Frequently asked questions
About patentability
Is my idea patentable?
An invention is generally patentable in the United States if it is new (35 U.S.C. § 102), non-obvious (§ 103), useful, and directed to eligible subject matter (§ 101). No search can promise a patent will be granted; what it can do is show you the closest existing prior art so you judge those questions with evidence. That is what the Preliminary Patentability Assessment is for.
How do I patent an idea?
The usual path: search the prior art, evaluate patentability against what you find, then have a registered practitioner draft and file an application with the USPTO. The search comes first because it tells you whether filing is worth it and how to position your claims.
When you are ready for that step, the firm behind this service handles the entire process, from application drafting through prosecution before the USPTO. Contact us or visit underwoodpatents.com.
How do I know if my idea has been done before?
Products on the market are only part of the answer; most prior art exists only as patents and published applications that never became products. We search that literature for you the way an examiner would: by classification codes and concept keywords, across tens of millions of granted patents and published applications. Your report lists every verified reference we find, each linked to its source document so you can read it yourself.
Does an idea have to be built to be patented?
No. You do not need a prototype. You need to be able to describe the invention completely enough that a person skilled in the field could make and use it.
What if my invention is software?
Software is searchable and patentable in the right circumstances, but it faces the subject-matter eligibility test of 35 U.S.C. § 101 under the Alice/Mayo framework. Your report addresses that section explicitly.
About the service
What exactly do I get for $199?
A Preliminary Patentability Assessment PDF that tells you, in plain language, what your invention is understood to be, where it belongs in the patent classification system, what already exists that is closest to it, and how your idea appears to stand under the patent statutes, with every reference verified and linked to its source document. It also includes the Patentability Meter, a gauge that distills the findings into a single at-a-glance reading. See the sample report.
How much does a patent search cost?
Law-firm patentability searches commonly cost $1,000 to $3,000 and take one to three weeks. PatentabilityCheck delivers a professional-standard search and written assessment for $199 within 15 minutes.
How can it be this fast?
The search methodology of practitioners with over 20 years in patent law is engineered into a system that runs it the same way every time, with a mandatory verification pass that no reference can skip. What takes weeks by hand takes minutes this way. The 15-minute promise is enforced: if we ever run long, you are notified automatically.
Which databases are searched?
The same databases patent examiners rely on, and more. We do not publish our complete source list, but every reference in your report is verified against its authoritative source record and linked so you can read the document yourself.
Is my submission confidential?
Yes. Your disclosure is encrypted in transit and at rest, processed on our own private infrastructure rather than a shared platform, and used for exactly one purpose: producing your report. Once your report is delivered, your disclosure, your figures, and the report file are permanently deleted from the platform.
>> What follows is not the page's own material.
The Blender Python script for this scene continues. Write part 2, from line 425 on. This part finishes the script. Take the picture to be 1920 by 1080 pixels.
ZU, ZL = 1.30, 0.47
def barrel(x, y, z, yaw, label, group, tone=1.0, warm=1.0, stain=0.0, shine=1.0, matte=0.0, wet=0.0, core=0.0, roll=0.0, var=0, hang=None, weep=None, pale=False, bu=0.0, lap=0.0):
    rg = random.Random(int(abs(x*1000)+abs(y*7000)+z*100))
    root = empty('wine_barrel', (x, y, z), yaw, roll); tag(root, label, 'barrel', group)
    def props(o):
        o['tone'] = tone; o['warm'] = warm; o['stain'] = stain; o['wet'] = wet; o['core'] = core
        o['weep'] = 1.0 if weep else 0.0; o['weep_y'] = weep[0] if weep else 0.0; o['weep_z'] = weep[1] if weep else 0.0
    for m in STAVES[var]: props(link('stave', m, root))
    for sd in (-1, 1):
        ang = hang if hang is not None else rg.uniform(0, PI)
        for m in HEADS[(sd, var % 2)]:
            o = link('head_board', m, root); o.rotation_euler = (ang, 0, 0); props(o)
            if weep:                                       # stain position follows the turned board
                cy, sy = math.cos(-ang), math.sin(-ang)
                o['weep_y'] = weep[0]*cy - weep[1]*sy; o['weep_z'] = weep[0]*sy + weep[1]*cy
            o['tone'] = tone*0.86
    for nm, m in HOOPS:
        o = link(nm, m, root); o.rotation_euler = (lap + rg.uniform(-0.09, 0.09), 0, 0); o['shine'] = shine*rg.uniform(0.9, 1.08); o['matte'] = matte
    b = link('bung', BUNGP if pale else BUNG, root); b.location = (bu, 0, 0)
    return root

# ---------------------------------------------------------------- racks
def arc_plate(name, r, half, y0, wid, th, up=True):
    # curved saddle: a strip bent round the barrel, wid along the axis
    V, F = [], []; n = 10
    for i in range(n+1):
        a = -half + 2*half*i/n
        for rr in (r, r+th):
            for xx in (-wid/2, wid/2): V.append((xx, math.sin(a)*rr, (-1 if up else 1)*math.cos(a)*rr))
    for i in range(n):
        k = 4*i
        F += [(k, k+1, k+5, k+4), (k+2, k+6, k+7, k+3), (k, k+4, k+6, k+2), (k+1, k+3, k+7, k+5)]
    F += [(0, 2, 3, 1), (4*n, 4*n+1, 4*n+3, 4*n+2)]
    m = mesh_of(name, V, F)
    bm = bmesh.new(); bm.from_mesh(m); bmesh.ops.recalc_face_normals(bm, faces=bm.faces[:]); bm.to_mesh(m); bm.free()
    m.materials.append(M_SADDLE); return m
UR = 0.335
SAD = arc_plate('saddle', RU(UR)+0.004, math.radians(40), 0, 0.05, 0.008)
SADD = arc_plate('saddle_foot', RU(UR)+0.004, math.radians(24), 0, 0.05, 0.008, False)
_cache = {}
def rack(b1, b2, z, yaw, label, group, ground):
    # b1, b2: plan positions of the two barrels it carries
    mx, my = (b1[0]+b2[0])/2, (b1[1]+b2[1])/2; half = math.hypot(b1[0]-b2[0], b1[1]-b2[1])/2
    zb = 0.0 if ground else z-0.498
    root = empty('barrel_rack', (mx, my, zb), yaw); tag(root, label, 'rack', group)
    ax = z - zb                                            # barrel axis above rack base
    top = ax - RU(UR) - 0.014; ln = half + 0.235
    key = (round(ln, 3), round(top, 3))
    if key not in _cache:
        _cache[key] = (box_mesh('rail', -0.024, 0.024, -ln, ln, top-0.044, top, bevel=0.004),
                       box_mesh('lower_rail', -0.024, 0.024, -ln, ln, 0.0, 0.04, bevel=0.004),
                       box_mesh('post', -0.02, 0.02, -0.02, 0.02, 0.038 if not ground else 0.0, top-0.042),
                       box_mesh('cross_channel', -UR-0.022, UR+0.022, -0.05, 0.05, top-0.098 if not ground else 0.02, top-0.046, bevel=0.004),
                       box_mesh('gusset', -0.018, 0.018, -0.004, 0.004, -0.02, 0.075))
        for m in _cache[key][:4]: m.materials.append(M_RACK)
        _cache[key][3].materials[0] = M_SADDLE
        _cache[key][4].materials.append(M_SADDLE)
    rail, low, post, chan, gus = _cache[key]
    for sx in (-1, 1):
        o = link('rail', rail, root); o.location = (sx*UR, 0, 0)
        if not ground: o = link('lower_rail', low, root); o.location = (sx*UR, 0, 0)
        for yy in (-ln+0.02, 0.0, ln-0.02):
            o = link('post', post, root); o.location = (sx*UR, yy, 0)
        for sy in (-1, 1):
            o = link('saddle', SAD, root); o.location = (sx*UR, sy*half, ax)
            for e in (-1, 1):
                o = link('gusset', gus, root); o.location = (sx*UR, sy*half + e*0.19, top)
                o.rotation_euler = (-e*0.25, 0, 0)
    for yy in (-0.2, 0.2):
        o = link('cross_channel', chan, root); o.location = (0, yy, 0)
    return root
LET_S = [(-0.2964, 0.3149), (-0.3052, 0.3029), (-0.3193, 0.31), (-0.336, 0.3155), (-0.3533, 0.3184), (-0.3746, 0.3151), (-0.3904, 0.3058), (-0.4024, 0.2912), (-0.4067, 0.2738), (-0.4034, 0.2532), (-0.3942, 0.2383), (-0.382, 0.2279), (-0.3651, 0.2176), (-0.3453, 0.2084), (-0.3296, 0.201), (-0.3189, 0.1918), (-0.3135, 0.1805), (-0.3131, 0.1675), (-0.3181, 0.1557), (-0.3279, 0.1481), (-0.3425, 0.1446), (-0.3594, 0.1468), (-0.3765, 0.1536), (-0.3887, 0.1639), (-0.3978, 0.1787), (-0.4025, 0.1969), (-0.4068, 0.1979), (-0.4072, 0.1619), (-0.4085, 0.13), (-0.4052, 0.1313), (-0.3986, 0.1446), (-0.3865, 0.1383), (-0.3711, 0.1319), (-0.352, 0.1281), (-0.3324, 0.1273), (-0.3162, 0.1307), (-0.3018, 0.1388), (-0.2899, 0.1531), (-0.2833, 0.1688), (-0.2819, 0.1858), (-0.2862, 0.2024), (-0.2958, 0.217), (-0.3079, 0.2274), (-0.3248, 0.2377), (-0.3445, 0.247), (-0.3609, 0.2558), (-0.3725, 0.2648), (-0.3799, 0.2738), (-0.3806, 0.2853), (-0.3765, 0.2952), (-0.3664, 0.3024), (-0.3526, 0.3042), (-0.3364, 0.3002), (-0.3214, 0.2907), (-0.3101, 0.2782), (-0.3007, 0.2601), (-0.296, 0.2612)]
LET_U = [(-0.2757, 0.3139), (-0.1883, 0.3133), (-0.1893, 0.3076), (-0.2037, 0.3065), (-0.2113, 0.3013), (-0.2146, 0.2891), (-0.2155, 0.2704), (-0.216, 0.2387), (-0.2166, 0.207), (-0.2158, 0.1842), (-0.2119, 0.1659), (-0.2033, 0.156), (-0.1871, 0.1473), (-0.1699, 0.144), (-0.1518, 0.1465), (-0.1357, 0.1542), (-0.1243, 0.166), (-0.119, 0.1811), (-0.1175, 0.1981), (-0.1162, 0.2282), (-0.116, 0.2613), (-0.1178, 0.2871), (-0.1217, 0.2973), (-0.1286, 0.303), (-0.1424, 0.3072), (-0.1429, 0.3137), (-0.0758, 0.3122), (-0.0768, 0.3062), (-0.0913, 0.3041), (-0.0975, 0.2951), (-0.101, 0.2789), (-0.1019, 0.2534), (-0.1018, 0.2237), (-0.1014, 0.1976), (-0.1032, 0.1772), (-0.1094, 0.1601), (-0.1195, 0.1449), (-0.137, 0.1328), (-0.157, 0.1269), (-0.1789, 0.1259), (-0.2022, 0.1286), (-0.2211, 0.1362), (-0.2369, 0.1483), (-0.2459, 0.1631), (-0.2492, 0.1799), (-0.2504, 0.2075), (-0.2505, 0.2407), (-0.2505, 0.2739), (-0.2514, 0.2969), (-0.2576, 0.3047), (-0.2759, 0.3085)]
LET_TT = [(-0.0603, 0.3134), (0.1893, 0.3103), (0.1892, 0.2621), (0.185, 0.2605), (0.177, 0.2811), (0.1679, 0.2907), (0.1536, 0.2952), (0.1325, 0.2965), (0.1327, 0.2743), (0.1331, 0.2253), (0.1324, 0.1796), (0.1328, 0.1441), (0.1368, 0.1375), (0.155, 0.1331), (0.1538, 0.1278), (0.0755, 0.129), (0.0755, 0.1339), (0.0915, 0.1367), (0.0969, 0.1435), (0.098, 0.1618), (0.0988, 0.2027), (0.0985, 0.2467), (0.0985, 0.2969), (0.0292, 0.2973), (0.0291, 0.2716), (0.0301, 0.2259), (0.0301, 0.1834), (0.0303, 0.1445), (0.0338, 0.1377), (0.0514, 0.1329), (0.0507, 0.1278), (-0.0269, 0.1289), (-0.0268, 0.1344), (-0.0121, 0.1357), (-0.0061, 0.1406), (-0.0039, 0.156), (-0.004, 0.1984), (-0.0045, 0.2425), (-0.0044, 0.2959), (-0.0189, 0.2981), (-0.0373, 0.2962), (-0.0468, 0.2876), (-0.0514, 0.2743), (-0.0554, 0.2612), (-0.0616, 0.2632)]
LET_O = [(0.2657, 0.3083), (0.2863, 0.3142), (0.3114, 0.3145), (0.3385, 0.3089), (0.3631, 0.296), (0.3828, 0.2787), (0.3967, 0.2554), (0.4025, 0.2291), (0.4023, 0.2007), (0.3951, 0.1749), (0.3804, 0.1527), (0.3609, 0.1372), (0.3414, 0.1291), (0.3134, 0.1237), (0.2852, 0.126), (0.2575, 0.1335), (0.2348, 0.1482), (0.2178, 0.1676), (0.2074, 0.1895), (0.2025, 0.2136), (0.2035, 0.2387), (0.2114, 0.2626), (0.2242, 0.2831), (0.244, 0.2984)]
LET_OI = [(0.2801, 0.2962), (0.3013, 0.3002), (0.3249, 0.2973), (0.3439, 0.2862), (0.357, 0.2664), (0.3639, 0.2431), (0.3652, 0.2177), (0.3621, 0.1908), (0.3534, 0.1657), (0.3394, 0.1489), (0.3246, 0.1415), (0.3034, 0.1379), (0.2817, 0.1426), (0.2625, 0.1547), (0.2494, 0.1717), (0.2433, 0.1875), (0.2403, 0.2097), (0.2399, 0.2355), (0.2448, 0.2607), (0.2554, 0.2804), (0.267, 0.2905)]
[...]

Submissions are never published, shared, sold, or reused.
Does submitting affect my patent rights?
Submitting here is a confidential use, not a public disclosure. But be careful elsewhere: publishing, selling, or publicly demonstrating your invention can start legal clocks, including the US one-year grace period. Talk to a practitioner before you disclose publicly.
What is your refund policy?
If we cannot generate and deliver your report, you receive a full refund. All other sales are final, because the search is performed and your report delivered immediately after you submit.
Can I talk to a real practitioner about my results?
Yes. A 30-minute Report Review Consultation with the practitioner behind this service is $250. You can add it at checkout or arrange it afterward by replying to your report email with the subject line "Consultation".
Is this legal advice?
No. The report is an automated, preliminary patentability assessment for informational purposes only. It is not a legal opinion, and no attorney-client or practitioner-client relationship is created by purchasing or receiving it.